'''
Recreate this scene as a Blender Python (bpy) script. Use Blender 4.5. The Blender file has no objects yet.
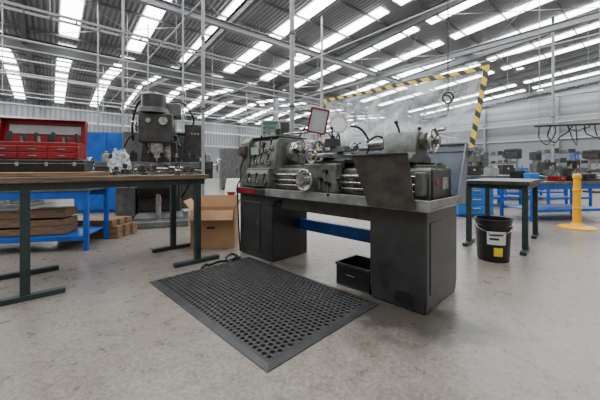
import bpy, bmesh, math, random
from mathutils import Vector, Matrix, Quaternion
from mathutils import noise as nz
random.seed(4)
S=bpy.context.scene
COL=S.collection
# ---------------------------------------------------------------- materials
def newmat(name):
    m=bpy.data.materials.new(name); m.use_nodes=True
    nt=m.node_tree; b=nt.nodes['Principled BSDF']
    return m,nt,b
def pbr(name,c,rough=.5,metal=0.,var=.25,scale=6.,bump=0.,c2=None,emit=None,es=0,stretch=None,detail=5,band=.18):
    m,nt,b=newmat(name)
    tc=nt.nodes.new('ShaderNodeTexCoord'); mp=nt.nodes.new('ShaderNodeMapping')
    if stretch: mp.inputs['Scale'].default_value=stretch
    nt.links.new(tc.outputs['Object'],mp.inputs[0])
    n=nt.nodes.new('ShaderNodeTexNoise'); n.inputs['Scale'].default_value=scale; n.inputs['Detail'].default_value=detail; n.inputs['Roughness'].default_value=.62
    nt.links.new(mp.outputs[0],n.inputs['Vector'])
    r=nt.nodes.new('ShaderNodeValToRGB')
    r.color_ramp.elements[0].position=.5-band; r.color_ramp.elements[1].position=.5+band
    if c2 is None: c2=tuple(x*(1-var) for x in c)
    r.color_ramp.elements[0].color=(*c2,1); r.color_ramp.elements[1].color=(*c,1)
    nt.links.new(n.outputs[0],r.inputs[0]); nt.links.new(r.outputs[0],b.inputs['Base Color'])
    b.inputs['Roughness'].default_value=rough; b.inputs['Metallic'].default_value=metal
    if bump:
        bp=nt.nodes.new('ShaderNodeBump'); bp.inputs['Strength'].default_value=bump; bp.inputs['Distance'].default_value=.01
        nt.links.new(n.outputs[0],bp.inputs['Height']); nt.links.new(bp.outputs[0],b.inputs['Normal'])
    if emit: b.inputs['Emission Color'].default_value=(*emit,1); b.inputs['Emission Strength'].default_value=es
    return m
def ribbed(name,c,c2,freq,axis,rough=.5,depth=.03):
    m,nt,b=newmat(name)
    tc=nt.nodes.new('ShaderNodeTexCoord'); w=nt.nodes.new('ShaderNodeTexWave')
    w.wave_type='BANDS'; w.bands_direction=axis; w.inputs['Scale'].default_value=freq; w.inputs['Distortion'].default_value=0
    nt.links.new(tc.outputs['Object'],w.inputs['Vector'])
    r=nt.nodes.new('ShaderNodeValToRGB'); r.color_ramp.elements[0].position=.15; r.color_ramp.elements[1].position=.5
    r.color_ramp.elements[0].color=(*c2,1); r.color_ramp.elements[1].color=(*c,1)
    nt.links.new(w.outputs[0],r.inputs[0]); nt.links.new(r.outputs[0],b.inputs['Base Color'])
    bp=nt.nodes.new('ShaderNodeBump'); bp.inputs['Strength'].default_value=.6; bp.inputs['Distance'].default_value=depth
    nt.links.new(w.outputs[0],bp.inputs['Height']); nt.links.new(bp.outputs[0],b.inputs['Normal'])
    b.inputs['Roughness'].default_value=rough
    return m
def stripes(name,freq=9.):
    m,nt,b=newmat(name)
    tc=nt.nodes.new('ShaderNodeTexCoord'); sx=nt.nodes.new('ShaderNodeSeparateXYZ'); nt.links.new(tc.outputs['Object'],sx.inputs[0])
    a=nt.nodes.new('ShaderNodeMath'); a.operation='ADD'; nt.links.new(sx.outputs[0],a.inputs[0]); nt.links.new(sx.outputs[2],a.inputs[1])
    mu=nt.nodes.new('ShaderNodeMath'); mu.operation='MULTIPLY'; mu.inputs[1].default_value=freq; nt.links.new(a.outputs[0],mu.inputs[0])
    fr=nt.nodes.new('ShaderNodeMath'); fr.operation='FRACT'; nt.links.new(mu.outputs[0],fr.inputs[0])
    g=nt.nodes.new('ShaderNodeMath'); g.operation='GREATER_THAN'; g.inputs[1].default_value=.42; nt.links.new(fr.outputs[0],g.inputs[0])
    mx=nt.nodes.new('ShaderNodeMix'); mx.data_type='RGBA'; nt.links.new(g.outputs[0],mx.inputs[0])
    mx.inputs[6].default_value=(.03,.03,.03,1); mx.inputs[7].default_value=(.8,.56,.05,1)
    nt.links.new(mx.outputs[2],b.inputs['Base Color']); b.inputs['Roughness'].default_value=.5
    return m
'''
**Aim**
Quote the material exactly. Pictures stay out.

**Reply**
Recreate this scene as a Blender Python (bpy) script. Use Blender 4.5. The Blender file has no objects yet.
import bpy, bmesh, math, random
from mathutils import Vector, Matrix, Quaternion
from mathutils import noise as nz
random.seed(4)
S=bpy.context.scene
COL=S.collection
# ---------------------------------------------------------------- materials
def newmat(name):
    m=bpy.data.materials.new(name); m.use_nodes=True
    nt=m.node_tree; b=nt.nodes['Principled BSDF']
    return m,nt,b
def pbr(name,c,rough=.5,metal=0.,var=.25,scale=6.,bump=0.,c2=None,emit=None,es=0,stretch=None,detail=5,band=.18):
    m,nt,b=newmat(name)
    tc=nt.nodes.new('ShaderNodeTexCoord'); mp=nt.nodes.new('ShaderNodeMapping')
    if stretch: mp.inputs['Scale'].default_value=stretch
    nt.links.new(tc.outputs['Object'],mp.inputs[0])
    n=nt.nodes.new('ShaderNodeTexNoise'); n.inputs['Scale'].default_value=scale; n.inputs['Detail'].default_value=detail; n.inputs['Roughness'].default_value=.62
    nt.links.new(mp.outputs[0],n.inputs['Vector'])
    r=nt.nodes.new('ShaderNodeValToRGB')
    r.color_ramp.elements[0].position=.5-band; r.color_ramp.elements[1].position=.5+band
    if c2 is None: c2=tuple(x*(1-var) for x in c)
    r.color_ramp.elements[0].color=(*c2,1); r.color_ramp.elements[1].color=(*c,1)
    nt.links.new(n.outputs[0],r.inputs[0]); nt.links.new(r.outputs[0],b.inputs['Base Color'])
    b.inputs['Roughness'].default_value=rough; b.inputs['Metallic'].default_value=metal
    if bump:
        bp=nt.nodes.new('ShaderNodeBump'); bp.inputs['Strength'].default_value=bump; bp.inputs['Distance'].default_value=.01
        nt.links.new(n.outputs[0],bp.inputs['Height']); nt.links.new(bp.outputs[0],b.inputs['Normal'])
    if emit: b.inputs['Emission Color'].default_value=(*emit,1); b.inputs['Emission Strength'].default_value=es
    return m
def ribbed(name,c,c2,freq,axis,rough=.5,depth=.03):
    m,nt,b=newmat(name)
    tc=nt.nodes.new('ShaderNodeTexCoord'); w=nt.nodes.new('ShaderNodeTexWave')
    w.wave_type='BANDS'; w.bands_direction=axis; w.inputs['Scale'].default_value=freq; w.inputs['Distortion'].default_value=0
    nt.links.new(tc.outputs['Object'],w.inputs['Vector'])
    r=nt.nodes.new('ShaderNodeValToRGB'); r.color_ramp.elements[0].position=.15; r.color_ramp.elements[1].position=.5
    r.color_ramp.elements[0].color=(*c2,1); r.color_ramp.elements[1].color=(*c,1)
    nt.links.new(w.outputs[0],r.inputs[0]); nt.links.new(r.outputs[0],b.inputs['Base Color'])
    bp=nt.nodes.new('ShaderNodeBump'); bp.inputs['Strength'].default_value=.6; bp.inputs['Distance'].default_value=depth
    nt.links.new(w.outputs[0],bp.inputs['Height']); nt.links.new(bp.outputs[0],b.inputs['Normal'])
    b.inputs['Roughness'].default_value=rough
    return m
def stripes(name,freq=9.):
    m,nt,b=newmat(name)
    tc=nt.nodes.new('ShaderNodeTexCoord'); sx=nt.nodes.new('ShaderNodeSeparateXYZ'); nt.links.new(tc.outputs['Object'],sx.inputs[0])
    a=nt.nodes.new('ShaderNodeMath'); a.operation='ADD'; nt.links.new(sx.outputs[0],a.inputs[0]); nt.links.new(sx.outputs[2],a.inputs[1])
    mu=nt.nodes.new('ShaderNodeMath'); mu.operation='MULTIPLY'; mu.inputs[1].default_value=freq; nt.links.new(a.outputs[0],mu.inputs[0])
    fr=nt.nodes.new('ShaderNodeMath'); fr.operation='FRACT'; nt.links.new(mu.outputs[0],fr.inputs[0])
    g=nt.nodes.new('ShaderNodeMath'); g.operation='GREATER_THAN'; g.inputs[1].default_value=.42; nt.links.new(fr.outputs[0],g.inputs[0])
    mx=nt.nodes.new('ShaderNodeMix'); mx.data_type='RGBA'; nt.links.new(g.outputs[0],mx.inputs[0])
    mx.inputs[6].default_value=(.03,.03,.03,1); mx.inputs[7].default_value=(.8,.56,.05,1)
    nt.links.new(mx.outputs[2],b.inputs['Base Color']); b.inputs['Roughness'].default_value=.5
    return m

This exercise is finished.